Hoje, quero olhar-te nos olhos. Dar-te um abraço com o brilho que sempre iluminou o meu olhar, se te olhei. Quando te olhei, observei e amei...
E quero receber esse olhar profundo, quase negro, sorridente e brincalhão, quase a gargalhar de pureza e alegria. Quase a confessar ser a luz desse teu olhar.
Nunca mo disseste porque naquele tempo não era para dizer, mas não foi preciso. A nossa linguagem falava por si.
Independentemente do tempo e das hierarquias afectivas.
Tenho a certeza que viste, claramente visto, o presente e o futuro, através de mim. E iluminaste os meus caminhos guiando-me com a força do teu olhar. E que agradeceste a Deus a minha existência na tua vida. Tenho a certeza que não eram as palavras que nos uniam mais, mas os sentires. E nós amámo-nos sempre. Muito.
Hoje, para além de te olhar nos olhos, olho as ondas do teu cabelo negro, os lábios bem desenhados, o rosto trigueiro e bonito. Desbravando terras e subindo montes e serras, na descoberta e exploração da mocidade. E oiço contos de mares e marés, barcos e viagens. Riscos e aventuras. Mudança de vida e de continente. Mudança de amigos e de hábitos. Mudança de amores.
E oiço a tua voz segura, quente e envolvente, contando uma história de encantar para me embalares, cantando uma qualquer canção ou rimando quadras de amor e paixão, para encantares.

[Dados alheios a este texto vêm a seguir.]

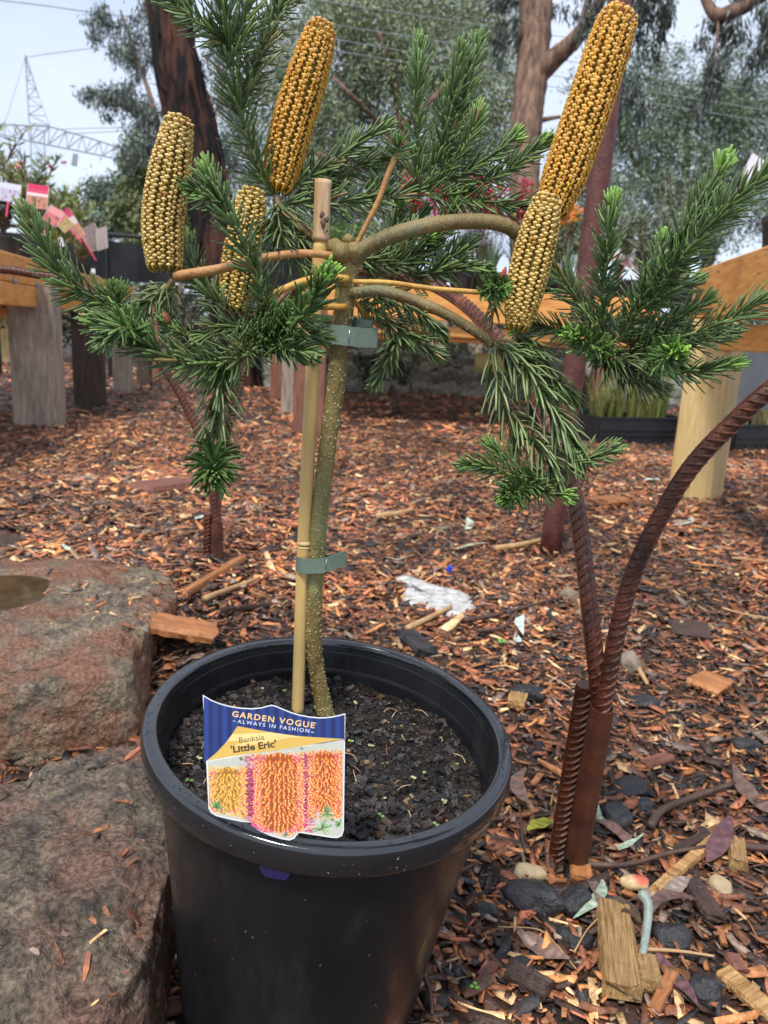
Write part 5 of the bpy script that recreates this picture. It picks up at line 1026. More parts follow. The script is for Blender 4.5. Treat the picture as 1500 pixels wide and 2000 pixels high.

Vejo aos poucos o cabelo acinzentando-se, rugas de expressão e de preocupação. Vejo-te triste, cabisbaixo e vencido, mas desvio os olhos desse tempo que foi teu e meu e que te levou de mim. E calo a tua e a minha voz, de impotência e revolta.
Para me silenciar nessa dor.
Hoje, quero olhar-te olhos nos olhos, sem lamentos nem lágrimas e quase em silêncio, porque as palavras nunca foram necessárias entre nós, dizer-te, a meia voz, que tenho muitas saudades tuas, meu pai, que hoje completarias oitenta e oito anos.
P.S. sô Santos, só para te dizer que se cá estivesses, faríamos uma farra das antigas, à tua moda, p'ra ninguém botar defeito, carai!